Are your original manuscripts always in longhand? Who deciphers them? Nelson Algren says that he’s one of the few people who can read your handwriting.

DE BEAUVOIR

I don’t know how to type, but I do have two typists who manage to decipher what I write. When I work on the last version of a book, I copy the manuscript. I’m very careful. I make a great effort. My writing is fairly legible.

INTERVIEWER

In The Blood of Others and All Men Are Mortal you deal with the problem of time. Were you influenced, in this respect, by Joyce or Faulkner?

DE BEAUVOIR

No, it was a personal preoccupation. I’ve always been keenly aware of the passing of time. I’ve always thought that I was old.
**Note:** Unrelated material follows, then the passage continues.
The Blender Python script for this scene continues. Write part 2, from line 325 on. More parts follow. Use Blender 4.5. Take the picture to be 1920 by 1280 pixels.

Even when I was twelve, I thought it was awful to be thirty. I felt that something was lost. At the same time, I was aware of what I could gain, and certain periods of my life have taught me a great deal. But, in spite of everything, I’ve always been haunted by the passing of time and by the fact that death keeps closing in on us. For me, the problem of time is linked up with that of death, with the thought that we inevitably draw closer and closer to it, with the horror of decay. It’s that, rather than the fact that things disintegrate, that love peters out. That’s horrible too, though I personally have never been troubled by it. There’s always been great continuity in my life. I’ve always lived in Paris, more or less in the same neighborhoods. My relationship with Sartre has lasted a very long time. I have very old friends whom I continue to see. So it’s not that I’ve felt that time breaks things up, but rather the fact that I always take my bearings. I mean the fact that I have so many years behind me, so many ahead of me. I count them.